Équateur: Les risques d'un Guillermo Lasso tout puissant grâce à la mort croisée
Par : César Verduga Vélez
Le Washington Post rapporte que l'armée équatorienne a donné son accord pour la dissolution de l'Assemblée nationale grâce à la mort croisée décrétée par le président Guillermo Lasso. Des journalistes proches du Gouvernement affirment que ce n'est pas vrai. Lasso dit qu’il a utilisé la mort croisée pour dissoudre une assemblée qui faisait obstruction au progrès économique et social du pays.
Le groupe politique appelé Revolución Ciudadana, dirigé par Rafael Correa, affirme que Lasso l'a fait pour éviter que le procès politique qui allait le destituer aboutisse.
Toutes ces affirmations opposées les unes aux autres peuvent être valables. Parce que dans le pays la mort croisée a imposé la prédominance de l'incertitude concernant les 6 mois pendant lesquels le président gouvernera par décrets et les règles qu'il considèrera comme une urgence économique seront soumises à la Cour constitutionnelle, qui est un organisme non élu, désigné par des corporations.
Il n'y aura pas d'institution de contrôle pendant 6 mois. Le président peut décréter ce qu'il veut en matière de sécurité, de santé, d'éducation, de travail.
Le contrepoids institutionnel n'existera pas la moitié de l'année et le contrôle se limitera à la rue ou à la caserne. Face à une telle situation sui generis, on peut se demander où va l’Equateur et se répondre que l'on ne sait pas. Seul Lasso le sait à Carondelet ou à l'hôpital nord-américain où il s’est rendu pour raisons de santé. Tout peut arriver pendant ce semestre.
Lasso peut s'inspirer des autoritarismes de droite qui s'épanouissent aujourd'hui au Guatemala d'Alejandro Giammattei ou au Pérou de Dina Boluarte. Ou devenir progressiste comme Juan José Arévalo ou Jacobo Arbenz l'étaient au Guatemala. Ou autoritaire, nationaliste et développementiste comme l'était Juan Velasco Alvarado au Pérou. Ou il peut glisser de l'extrême droite vers le centre développementiste et nationaliste des Gouvernements équatoriens de fait des années70 ou devenir un dictateur corporatiste et fasciste comme Benito Mussolini et Oliveira Salazar.
A cause de son jugement et son humour instables, il peut aussi agir comme ceux qui ont stimulé l'État-providence italien ou comme les colonels de la révolution des oeillets du Portugal qui a rendu à ce beau pays une démocratie sociale.
La philosophie rationaliste et matérialiste affirme que les expériences peuvent être faites dans les laboratoires de chimie jusqu'à ce que vous trouviez la meilleure formule pour des remèdes qui font du bien, des parfums merveilleux ou des liqueurs agréables. Mais pas avec les sociétés à cause de la responsabilité et de l’éthique.

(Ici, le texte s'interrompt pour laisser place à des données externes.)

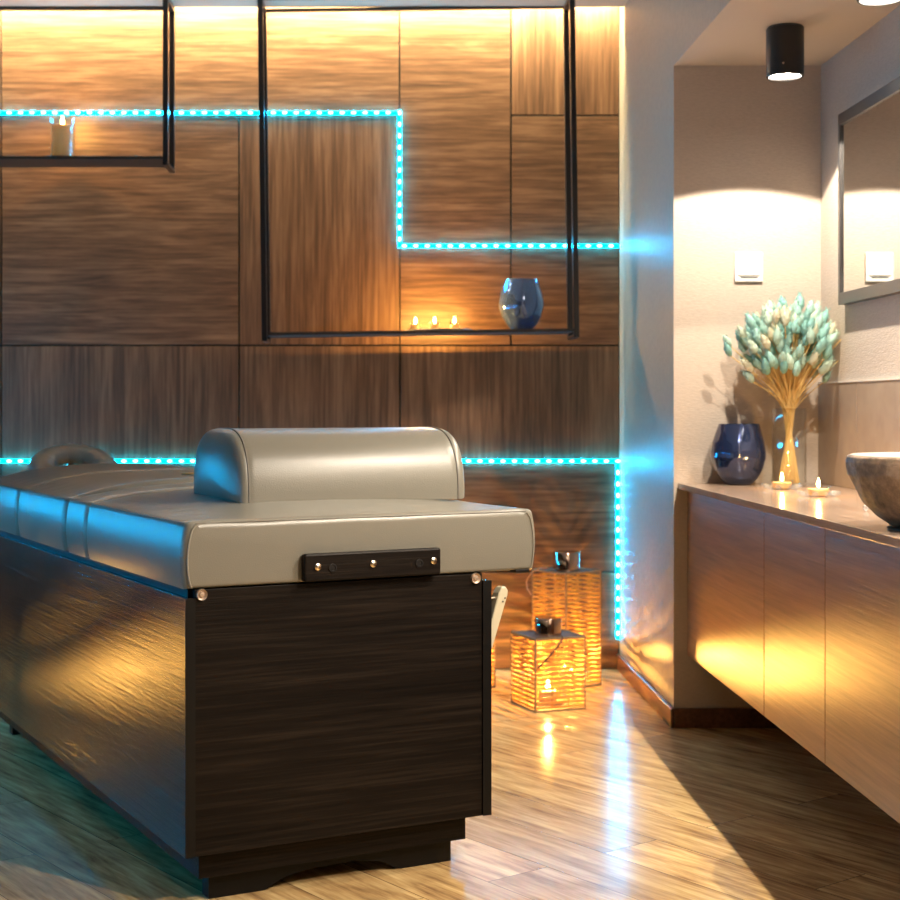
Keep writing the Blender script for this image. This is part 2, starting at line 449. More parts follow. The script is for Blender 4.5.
yw = ZB-.0005
z1_, z2_, z3_ = Zh(113, ZB), Zh(246, ZB), Zh(461, ZB)
xs = -1.62
led_strip([(xs, yw, z1_), (X(399.5, ZB), yw, z1_), (X(399.5, ZB), yw, z2_), (XW-.012, yw, z2_)],
          'stepped cyan LED strip crossing the upper wood wall behind the hanging shelves')
led_strip([(xs, yw, z3_), (XW-.008, yw, z3_), (XW-.008, yw, Zh(637, ZB))],
          'low cyan LED strip on the wood wall, turning down in the right corner')
bpy.data.objects.remove(diode0)
led_strip([(XL+.0005, 1.2, z3_), (XL+.0005, ZB-.02, z3_)], 'cyan LED strip along the left wall, outside the picture', False, (1, 0, 0))
# warm cove tape above the ceiling's edge
tag(MB().box((XL+.05, 5.862, 2.70), (XW-.01, 5.874, 2.706)).build('cove_light', M['cove']),
    'warm white light strip hidden in the slot above the wood wall', 'light strip')

# ------------------------------------------------------------------ lights
def light(name, kind, loc, power, col, size=0.02, **kw):
    l = bpy.data.lights.new(name, kind); l.energy = power; l.color = col
    if kind in ('POINT', 'SPOT'): l.shadow_soft_size = size
    for k, v in kw.items(): setattr(l, k, v)
    o = bpy.data.objects.new(name, l); COL.objects.link(o); o.location = loc
    return o
# surface-mounted cylinder downlights
def downlight(x, y, zc, label, power, spot=126, blend=0.06, rz=0, group=None):
    t = empty('ceiling_downlight', (x, y, zc), rz, label, 'ceiling lamp', 'black cylinder spotlights on the ceiling')
    h = 0.148; r = 0.0545
    MB().lathe([(r-.004, 0), (r-.004, -.004), (r, -.006), (r, -h+.002), (r-.002, -h), (r-.007, -h), (r-.008, -h+.012), (0, -h+.012)], 48).build('housing', M['metalblack'], parent=t, smooth=40)
    MB().lathe([(r-.009, -h+.0085), (0, -h+.0085)], 40).lathe([(r-.009, -h+.0085), (r-.009, -h+.0115)], 40).build('lens', M['lens'], parent=t)
    MB().lathe([(0, .002), (.003, .0015), (.003, -.001), (0, -.001)], 10, M=Matrix.Translation((-r*.35, -r*.937, -h+.03)) @ Matrix.Rotation(PI/2, 4, 'X')).build('screw', M['snap'], parent=t)
    s = light('lamp', 'SPOT', (0, 0, -h-.004), power, (1.0, 0.88, 0.72), 0.009, spot_size=math.radians(spot), spot_blend=blend)
    s.parent = t
    return t
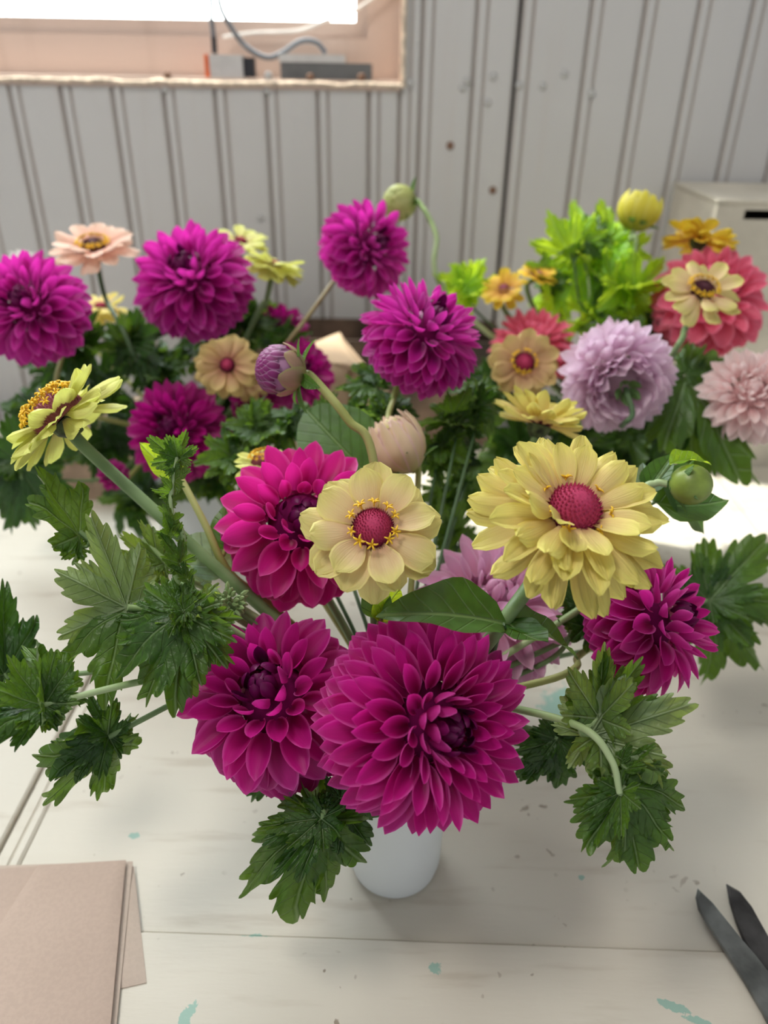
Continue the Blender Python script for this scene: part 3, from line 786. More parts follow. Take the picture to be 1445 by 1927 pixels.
# ------------------------------------------------------------------ zinnias
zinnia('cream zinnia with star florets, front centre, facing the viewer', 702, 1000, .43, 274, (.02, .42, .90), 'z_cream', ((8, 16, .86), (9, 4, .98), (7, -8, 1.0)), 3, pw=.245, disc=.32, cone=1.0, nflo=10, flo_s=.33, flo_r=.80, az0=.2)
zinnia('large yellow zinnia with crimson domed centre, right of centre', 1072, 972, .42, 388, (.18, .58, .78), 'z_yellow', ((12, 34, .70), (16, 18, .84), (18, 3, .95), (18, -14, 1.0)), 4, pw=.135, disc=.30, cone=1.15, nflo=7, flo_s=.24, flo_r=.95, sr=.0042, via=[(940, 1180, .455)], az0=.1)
zinnia('pale yellow zinnia in side view on a thick stem, far left', 118, 790, .50, 262, (-.62, .66, .30), 'z_lime', ((9, 22, .80), (12, 4, .98), (10, -14, 1.0)), 5, pw=.20, disc=.42, cone=.95, dmat='disc_pink', nflo=15, flo_s=.24, flo_ring=2, sr=.0040, via=[(345, 1012, .51)], tail=.28)
zinnia('peach zinnia with yellow ring, top left against the wall', 178, 472, .80, 165, (.02, .68, .62), 'z_peach', ((9, 26, .9), (11, 8, 1.0)), 6, 'left', pw=.22, disc=.30, cone=.9, dmat='disc_dark', nflo=15, flo_s=.34, via=[(240, 640, .80)], stem='stem_dark', sr=.0024)
zinnia('yellow zinnia behind the peach zinnia stem', 190, 580, .90, 105, (.0, .75, .5), 'z_yellow', ((10, 26, .9), (11, -14, 1.0)), 7, 'left', pw=.2, nflo=0)
zinnia('yellow zinnia mostly hidden behind the large left magenta dahlia', 452, 458, .88, 115, (.2, .75, .5), 'z_lime', ((11, 26, .9), (12, 0, 1.0)), 8, 'left', pw=.2, nflo=0)
zinnia('pale yellow zinnia in side view right of the large left dahlia', 515, 502, .82, 125, (.30, .90, .25), 'z_lime', ((12, 18, .9), (13, -6, 1.0), (10, -20, .95)), 9, 'left', pw=.2, nflo=0, via=[(485, 590, .82)], stem='stem')
zinnia('dull yellow zinnia beside the purple bud', 428, 688, .72, 128, (.05, .1, .95), 'z_tan', ((11, 12, .9), (12, -4, 1.0)), 10, 'left', pw=.2, nflo=0)
zinnia('dull yellow zinnia lower, peeping out under the purple bud', 465, 715, .76, 88, (.1, .2, .9), 'z_tan', ((11, 12, .9), (12, -4, 1.0)), 30, 'left', pw=.2, nflo=0)
zinnia('cream zinnia with orange florets peeping behind the hot pink dahlia', 500, 872, .58, 130, (-.1, .85, .35), 'z_lime', ((11, 12, .9), (10, -4, 1.0)), 31, 'front', pw=.2, disc=.42, dmat='disc_pink', nflo=16, flo_s=.22, flo_ring=2)
zinnia('tan zinnia with crimson centre in front of the coral dahlia', 985, 685, .72, 140, (-.02, .15, .95), 'z_tan', ((10, 16, .88), (12, 2, 1.0)), 32, 'right', pw=.24, disc=.30, cone=.9, nflo=12, flo_s=.34)
zinnia('pale yellow zinnia in side view behind the large yellow zinnia', 1015, 800, .62, 190, (.25, .92, .1), 'z_yellow', ((11, 48, .9), (12, 30, 1.0), (10, 14, 1.0)), 33, 'right', pw=.15, disc=.25, nflo=0)
zinnia('small cream zinnia with dark centre before the large coral dahlia', 1320, 550, .70, 160, (.02, .48, .80), 'z_cream', ((8, 18, .9), (9, 0, 1.0)), 34, 'right', pw=.20, disc=.30, cone=.8, dmat='disc_dark', nflo=14, flo_s=.34, via=[(1270, 660, .70)])
zinnia('golden zinnia seen from below, top right against the wall', 1315, 452, .84, 140, (.15, .85, .1), 'z_gold', ((11, 22, .9), (12, 2, 1.0), (11, -14, 1.0)), 35, 'right', pw=.2, nflo=0)
zinnia('golden zinnia with orange middle at the left of the bright leaves', 948, 545, .84, 92, (-.25, .5, .8), 'z_gold', ((9, 16, .9), (10, 0, 1.0)), 36, 'right', pw=.22, nflo=8, dmat='disc_pink')
zinnia('small golden zinnia just right of the other golden one, in bright leaves', 1012, 518, .86, 78, (.2, .7, .6), 'z_gold', ((9, 26, .9), (10, 6, 1.0)), 37, 'right', pw=.22, nflo=8, dmat='disc_pink')

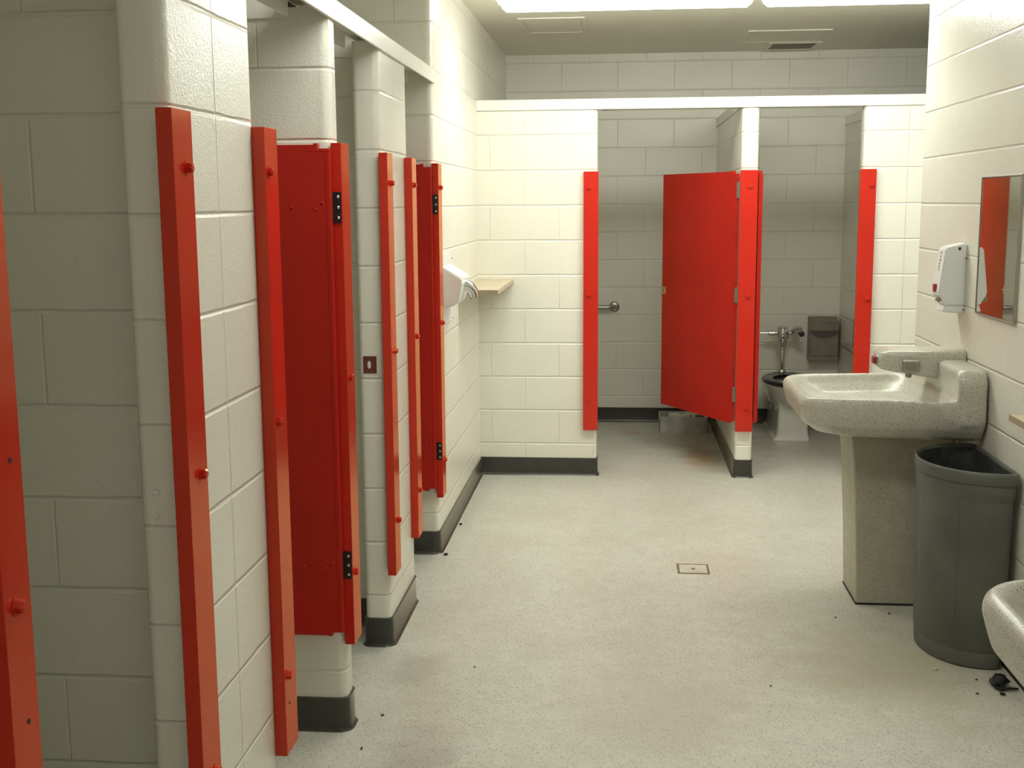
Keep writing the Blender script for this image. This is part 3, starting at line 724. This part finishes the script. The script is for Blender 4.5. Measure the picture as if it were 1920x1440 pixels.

Dans la dictature corporatiste de Francisco Franco, celui-ci était le chef de l'Espagne par la grâce de Dieu. Dans la démocratie équatorienne, régie par la Constitution de 2008, le banquier Lasso dirigera le pays, gouvernera par décrets pendant 6 mois, par l'œuvre et la grâce de cette curieuse règle de la mort croisée. Que les dieux de toutes les religions qui coexistent dans l'Équateur laïque d'Eloy Alfaro l'éclairent pour relancer l'économie, créer des emplois, améliorer l'éducation, la santé, la sécurité, et nettoyer la corruption qui est devenue endémique au XXIe siècle.
Ou, au contraire, si le narco-État né et consolidé au cours des 23 dernières années et l'État raté des 6 dernières années se renforcent, que ces mêmes dieux de toutes les religions maudissent Lasso et ceux qui ont inspiré, poussé et élaboré ce monstre politique et juridique appelé mort croisée. Ou, si nous agissons avec la rationalité agnostique, ne leur donnez pas des punitions bibliques mais l’aide miséricordieuse de la psychiatrie.